The practical details of neutralising Ukraine may be difficult and subject to complex negotiations, the aim must be for Ukraine to have as much freedom from internal interference by Russia in return for security guarantees to Russia. The principle however, is not problematic as membership of any alliance or union requires the agreement of those admitting the new member, not just the wishes of that ‘would be’ member. Part of this problem is membership of the EU which becomes problematic because of the ‘common defence and security policy’, for example Article V of the Lisbon treaty which is modelled on Article V of the Nato treaty. (For those who don’t know, it commits all members of the EU to come to the military defence of an EU member attacked by an outside state. Most EU members are also Nato members, so it is effectively an extension of Nato.) Future EU membership of a neutral Ukraine could be achieved by selective signing of treaties so as not to compromise the country’s neutrality.
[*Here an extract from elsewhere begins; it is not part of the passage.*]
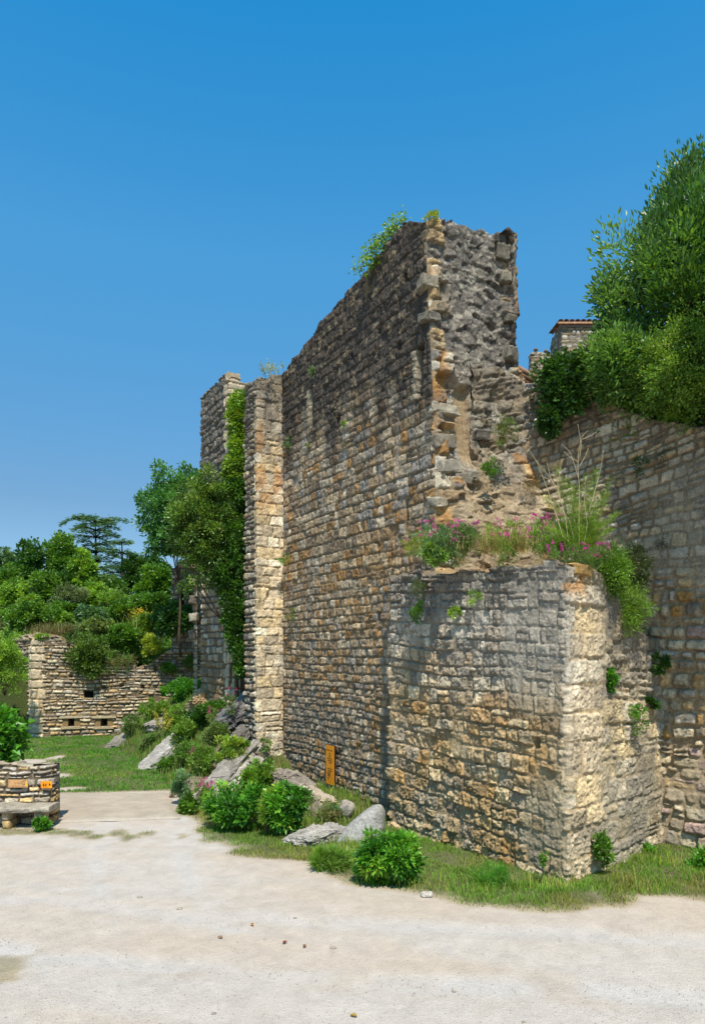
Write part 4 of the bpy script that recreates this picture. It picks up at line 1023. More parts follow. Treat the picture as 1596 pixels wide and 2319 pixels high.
# -- plants on the rock bank
BK = [
 ('bush', 'bright green bush against the bastion at the top of the rock bank', 372, 1532, 462, 1592, 27.6, .12, .07, G_FRESH, 5000),
 ('bush', 'soft mixed bush below the bright one on the bank', 318, 1575, 396, 1632, 26.5, .09, .04, [G_MID[1], G_LITE[1], G_OLIVE[2]], 3500),
 ('bush', 'dark leafy bush in the shade of the tower foot', 420, 1600, 484, 1662, 23.0, .10, .07, G_DARK, 3000),
 ('bush', 'yellowish herb clump on the slope left of the dark bush', 372, 1592, 432, 1658, 24.5, .08, .03, [G_YEL[0], G_LITE[1], G_MID[1]], 2600),
 ('bush', 'brownish green bush beside the first pale rock slab', 310, 1650, 368, 1708, 24.4, .09, .04, [G_OLIVE[0], G_OLIVE[1], G_MID[1]], 2600),
 ('bush', 'green herb clump above the long rock slab', 398, 1672, 470, 1752, 20.6, .08, .035, [G_MID[1], G_LITE[0], G_OLIVE[2]], 3600),
 ('bush', 'wispy grey green shrub at the foot of the bank by the path', 388, 1738, 442, 1824, 16.6, .07, .02, G_BLUE, 2600),
 ('bush', 'light yellow green bush left of the pier foot', 486, 1660, 556, 1752, 18.6, .08, .035, [G_LITE[0], G_LITE[2], G_YEL[1]], 3400),
 ('bush', 'dark small bush at the base of the pier', 552, 1715, 628, 1792, 17.8, .08, .05, [G_MID[0], G_MID[2], G_LITE[1]], 5000),
 ('nettle_clump', 'wide clump of nettles spreading left of the round nettle clump', 462, 1752, 612, 1874, 14.4, .10, .055, G_FRESH, 7500),
 ('nettle_clump', 'round nettle clump with a dark shaded foot below the pier', 594, 1750, 702, 1890, 14.0, .105, .058, G_FRESH, 6500),
 ('nettle_clump', 'large leafy nettle clump at the left foot of the stone buttress', 800, 1868, 958, 2010, 11.0, .10, .05, G_FRESH, 8000),
 ('bush', 'feathery green fennel tuft left of the round nettle clump', 582, 1780, 632, 1880, 13.9, .09, .008, G_LITE, 3500),
 ('bush', 'small reddish herb clump among the rocks right of the nettles', 672, 1795, 730, 1850, 16.0, .06, .02, [G_OLIVE[1], G_MID[1], S(150, 90, 70)*.5], 1300),
 ('bush', 'low green herb behind the grey boulder', 722, 1822, 782, 1862, 15.3, .06, .03, G_BLUE, 1200),
 ('bush', 'grassy weed bunch in front of the boulder', 684, 1926, 806, 1966, 11.8, .15, .014, [G_MID[1], G_LITE[1]], 2200),
 ('bush', 'small green bush on the bank between slab and path', 408, 1800, 452, 1844, 15.7, .08, .04, G_MID, 1500),
 ('bush', 'green bush growing over the upper edge of the broad pale slab', 384, 1628, 452, 1688, 22.6, .08, .04, [G_MID[1], G_LITE[1], G_OLIVE[2]], 3200),
 ('bush', 'mixed green bush in the hollow between the two pale slabs', 424, 1688, 492, 1748, 19.4, .08, .04, [G_MID[0], G_MID[2], G_OLIVE[2]], 3200),
 ('bush', 'bush of narrow leaves below the shadowed strata', 462, 1634, 526, 1690, 20.2, .09, .03, [G_MID[1], G_OLIVE[2], G_LITE[0]], 3000),
 ('bush', 'leafy bush covering the rock right under the tower corner', 452, 1586, 512, 1628, 22.3, .09, .05, [G_DARK[2], G_MID[1]], 2200),
 ('bush', 'low bush at the lower end of the broad pale slab', 352, 1712, 402, 1748, 20.9, .08, .04, [G_MID[1], G_LITE[0]], 1500),
 ('bush', 'weedy bush between the long slab and the pier', 520, 1672, 566, 1728, 18.9, .08, .04, [G_LITE[0], G_MID[2], G_YEL[0]], 2000),
 ('bush', 'low weeds around the rock ledge at the wall foot', 704, 1826, 770, 1872, 15.0, .07, .03, [G_MID[1], G_OLIVE[2], G_DRY[1]*.6], 1800),
 ('bush', 'scrubby plant on the lawn edge beside the small rock', 268, 1618, 318, 1672, 26.8, .08, .035, [G_OLIVE[1], G_MID[1]], 1700),
]
for k, (nm, lb, x0, y0, x1, y1, d, lf, wd, pal, nl) in enumerate(BK):
    if 'nettle' in nm: pal = [G_DARK[2], G_FRESH[0], G_FRESH[1], G_FRESH[2], G_YEL[1]]
    c_, r_3 = pb(x0, y0, x1, y1, d); r_3 = r_3*(.9 if 'nettle' in nm else 1.04); r_3[1] = min(r_3[0]*.85, 1.0)
    bush(nm, lb, 'nettles' if 'nettle' in nm else 'bush', c_, r_3, nl, lf, wd, pal, 500+k, None, None, M_LEAF, None, None, 'ball', .15 if 'nettle' in nm else .5, .008, None, 1, .4, .15, 9, None, 'stems', 14 if 'nettle' in nm else 5)
# -- small plants
SM = [
 ('weed_tuft', 'soft green weed tuft on the verge at the foot of the buttress', 1076, 1962, 1146, 2012, 11.0, .12, .008, G_FRESH, 1500),
 ('sapling', 'young sapling against the pale corner of the buttress', 1340, 1888, 1386, 1962, 11.5, .06, .04, G_MID, 800),
 ('wall_plant', 'green plant rooted beside the middle of the pale buttress corner', 1362, 1515, 1396, 1562, 12.0, .06, .04, G_FRESH, 500),
 ('wall_plant', 'widest plant on the shaded right flank of the buttress', 1396, 1590, 1458, 1662, 12.5, .06, .035, G_MID, 900),
 ('wall_plant', 'narrow dark plant in the angle of buttress and right wall', 1466, 1568, 1492, 1612, 13.0, .06, .035, G_DARK, 500),
 ('wall_plant', 'dark fern high in the angle of buttress and right wall', 1478, 1482, 1514, 1524, 13.1, .07, .04, G_DARK, 500),
 ('wall_plant', 'tiny fern at the lower front of the buttress near its corner', 1222, 1930, 1242, 1966, 11.0, .05, .02, G_MID, 250),
 ('leafy_weed', 'leafy weed at the right edge on the verge', 1560, 1935, 1640, 2000, 11.9, .10, .05, G_FRESH, 900),
 ('leafy_weed', 'leafy weed under the shaded right wall', 1430, 1918, 1480, 1950, 12.9, .08, .05, G_FRESH, 600),
 ('wall_plant', 'bushy green plant on the upper left of the buttress face', 926, 1368, 962, 1408, 13.7, .05, .03, G_MID, 500),
 ('wall_plant', 'small yellow green cushion in the middle of the buttress face', 1014, 1374, 1042, 1406, 13.0, .05, .03, G_LITE, 350),
 ('wall_plant', 'trailing pale sprig on the buttress face right of the cushion', 1052, 1340, 1100, 1372, 12.7, .05, .018, G_LITE, 350),
 ('wall_plant', 'brown and green tuft at the top left of the buttress', 926, 1308, 962, 1354, 13.8, .05, .012, [G_DRY[0]*.7, G_OLIVE[1], G_MID[0]], 600),
 ('wall_plant', 'withered twiggy tuft under the left flower clump', 1018, 1242, 1056, 1278, 12.85, .06, .01, [G_DRY[0]*.8, G_OLIVE[1]], 500),
 ('wall_plant', 'green and brown cushion under the middle of the flower ledge', 1130, 1236, 1168, 1284, 12.1, .05, .014, [G_OLIVE[1], G_MID[1], G_DRY[1]*.6], 700),
 ('wall_plant', 'leafy plant with a faded flower high on the tall wall', 702, 822, 732, 852, 18.6, .08, .03, G_BLUE, 350),
 ('wall_plant', 'valerian tuft in the middle of the tall wall', 772, 954, 800, 972, 17.2, .07, .025, G_LITE, 280),
 ('wall_plant', 'valerian tuft close to the pier on the tall wall', 645, 998, 664, 1016, 20.0, .08, .03, G_BLUE, 220),
 ('wall_plant', 'small green tuft above the dark slit on the tall wall', 692, 1004, 716, 1018, 18.9, .07, .02, G_LITE, 180),
 ('wall_plant', 'dark brown tuft left of the broken end on the tall wall', 772, 1000, 790, 1020, 17.2, .06, .01, [G_DRY[0]*.6, G_OLIVE[0]], 200),
 ('wall_plant', 'little yellowish fern on the dark upper tall wall', 816, 716, 842, 734, 16.6, .06, .025, G_YEL, 160),
 ('wall_plant', 'grassy tuft low on the tall wall beside the pier', 648, 1378, 672, 1412, 19.7, .07, .02, G_OLIVE, 300),
 ('wall_plant', 'green tuft at the inner angle of pier and tall wall', 634, 1256, 654, 1280, 19.9, .07, .02, G_MID, 220),
 ('wall_plant', 'green tuft on the lower pier face', 588, 1676, 612, 1702, 19.9, .07, .03, G_MID, 260),
 ('wall_plant', 'rounded shrub growing where broken wall meets the right wall', 1116, 942, 1168, 1012, 14.2, .05, .022, [G_MID[1], G_OLIVE[2], G_DRY[0]*.7], 1100),
 ('wall_plant', 'green trailing plant under the rounded shrub on the broken wall', 1090, 1030, 1132, 1080, 14.0, .05, .03, G_MID, 600),
 ('wall_plant', 'dry brown tuft on the right wall above the fennel', 1186, 1082, 1224, 1122, 14.5, .07, .008, [G_DRY[0]*.7, G_DRY[1]*.6], 500),
 ('wall_plant', 'thin green tuft growing on the broken wall summit', 966, 480, 996, 512, 14.3, .07, .02, G_YEL, 260),
 ('leafy_weed', 'leafy weed beside the end of the stone bench', 78, 1852, 122, 1876, 14.15, .07, .04, G_FRESH, 700),
 ('wall_plant', 'dark leaf clump added for a leaf shadow near the middle of the right wall', 1418, 1030, 1470, 1072, 13.4, .06, .02, [G_DARK[0], G_OLIVE[0]], 300),  # leaves put here to stand in for a leaf shadow
 ('wall_plant', 'small fern on the right wall beside the ledge bushes', 1432, 1232, 1462, 1262, 13.5, .06, .03, G_DARK, 260),
 ('wall_plant', 'dark withered tuft high on the right wall', 1486, 1010, 1520, 1060, 13.2, .07, .008, [S(70, 66, 58)*.5, G_OLIVE[0]], 240),
 ('wall_plant', 'dark withered tuft lower on the right wall', 1478, 1210, 1512, 1256, 13.2, .07, .008, [S(70, 66, 58)*.5, G_OLIVE[0]], 260),
]
for k, (nm, lb, x0, y0, x1, y1, d, lf, wd, pal, nl) in enumerate(SM):
    c_, r_3 = pb(x0, y0, x1, y1, d); r_3[1] = min(r_3[0]*.8, .3)
    mb = MB(); crown(mb, c_, r_3, nl, max(8, nl//40), lf, wd, pal, 600+k, .45*float(r_3.min()), up=.4, hollow=.3, droop=.2)
    o = mb.build(nm, M_LEAF, None, False, tuple(c_-np.array([0, 0, r_3[2]])))
    tag(o, lb, {'wall_plant': 'wall plant', 'sapling': 'sapling'}.get(nm, 'weed'))
# fig over the low wall at the left edge
c_, r_3 = pb(-60, 1620, 42, 1740, 15.6, .7)
bush('fig_shrub', 'fig shrub with broad lobed leaves behind the low wall', 'shrub', c_, r_3, 1700, .19, .15, G_FRESH, 91, 70, .26, M_LEAF, None, (c_[0]-.2, 15.6, .1), 'ball', .1, .03)
# sparse shrub on the wall crest
t = thing('crest_shrub', 'sparse shrub leaning from the sloping crest of the ruined wall', 'shrub', tuple(at(880, 580, 15.6))); mb, ml = MB(), MB(); rr = np.random.default_rng(12)
b0 = np.array(t.location)
for px, py, d in ((800, 618, 16.0), (812, 590, 16.0), (828, 570, 15.9), (845, 545, 15.8), (838, 600, 16.0), (862, 540, 15.7), (880, 512, 15.6), (902, 492, 15.5), (914, 488, 15.3), (868, 560, 15.7), (822, 625, 16.2), (895, 520, 15.5)):
    e = at(px, py, d); k = np.linspace(0, 1, 6)[:, None]; P = b0*(1-k)+e*k+np.array([0, 0, .15])*np.sin(k*3)
    tube(mb, P, .012*(1.1-k[:, 0]), S(120, 104, 84)*.6, 4)
    n = 75; q = .45+.55*rr.random(n); C = b0*(1-q[:, None])+e*q[:, None]+rr.normal(0, .075, (n, 3))+np.array([0, 0, .15])*np.sin(q*3)[:, None]
    leaf_mb(ml, C, rr.normal(size=(n, 3))+np.array([0, 0, .5]), .075*(.7+.6*rr.random(n)), .045, lerp_cols([G_MID[1], G_LITE[1], G_LITE[2]], rr.random(n), rr.random(n), None), rr)
mb.build('stems', M_BARK, t, True, tuple(b0)); ml.build('foliage', M_LEAF, t, False, tuple(b0))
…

Today our leaders seek to posture that our policy in Ukraine must be based solely on Ukraine’s sovereign rights and that issues such as Russia’s national security interests are not even admissible for consideration. Apart from the fact that this is disingenuous, because it is applied selectively in a politically motivated way, this is not the way things have been done for centuries. Realpolitik has generally been a feature of international relations. There has been a good reason for this, because in the past people thought peace was important. You can adopt this ‘holier than thou’ posture but the outcome is a major European war. The ugly truth is that in the post Cold War world there are those in high places for who peace is not important, only winning.

For twenty years now I have been trying to warn anyone who would listen that the US and Nato policies followed since the end of the Cold War are leading inevitably to war in Europe. Needless to say no one was interested and nobody cared. It started for me with watching film of military exercises between Nato and Poland in the early nineteen nineties under the Orwellian title ‘Partnership for Peace’. I immediately dubbed it ‘Partnership for War’. There was clearly only one country such exercises could be aimed at. It was clear we were putting in place piece by piece everything needed to go to war with Russia. The US National Security Revitalisation Act of 1995 was nothing less than a transparent declaration of intent to go to war with Russia should it ever recover from its desperate state of collapse at that time.

The massive eastward expansion of Nato finally reaching Russia’s borders could only have one realistic interpretation. It was the determination of Nato to improve its ability to exert military threats against Russia, or even to effect regime change. Simultaneously the US was trying its best to develop new technologies which would deprive Russia of its nuclear deterrent and give the USA a nuclear monopoly. “Prompt Global Strike” might one day enable Nato to destroy most of Russia’s nuclear weapons on the ground in a surprise first strike within one hour. Meanwhile a missile defence shield would pick off those remaining weapons missed by PGS. Denuded of a nuclear deterrent Russia becomes a target for conventional warfare.

Far and away the issue which has made the world infinitely more dangerous since the end of the Cold War, and which is contributing most to tension with Russia and China, has been the West’s enthusiasm for using war as a tool of foreign policy. War making has been rehabilitated from the status of ‘ghastly last resort’ to a routine tool, just another little tool in the tool box. We get to destroy your country because we’re the ‘goodies’. Whether the West likes it or not Russia and China just see themselves as another future victim on the list and that an attack on their national security is just a matter of time. This is the extremely dangerous world your aggressive war addicted foreign policy has made, a self-fulfilling prophecy of ever more war.

At the same time while Russia has been recovering internally, the West has deliberately sought to drive a wedge between Russia and its neighbours by supporting any political elements, it doesn’t matter who, hostile to Russians. In some states ‘Colour Revolutions’ have removed those who are happy to coexist peacefully with Russia and replaced them with those who wish to start conflict and hostility with Russia. I first became aware of this when listening to BBC coverage of elections in Georgia. Eduard Shevednadze being attacked because he won an internationally monitored election which was criticised as flawed, was then over thrown by a clearly Western backed Shakashvilli who seized power in a mob coup, no democratic process. The real eye opener was when the BBC journalist commented on his winning 98 percent in a subsequent unmonitored election, gushing with enthusiasm saying “This shows how much the Georgian people love him!”. The next day he was warmly congratulated on the phone by President George W. Bush. Objective reporting? I’ve never seen it in this country.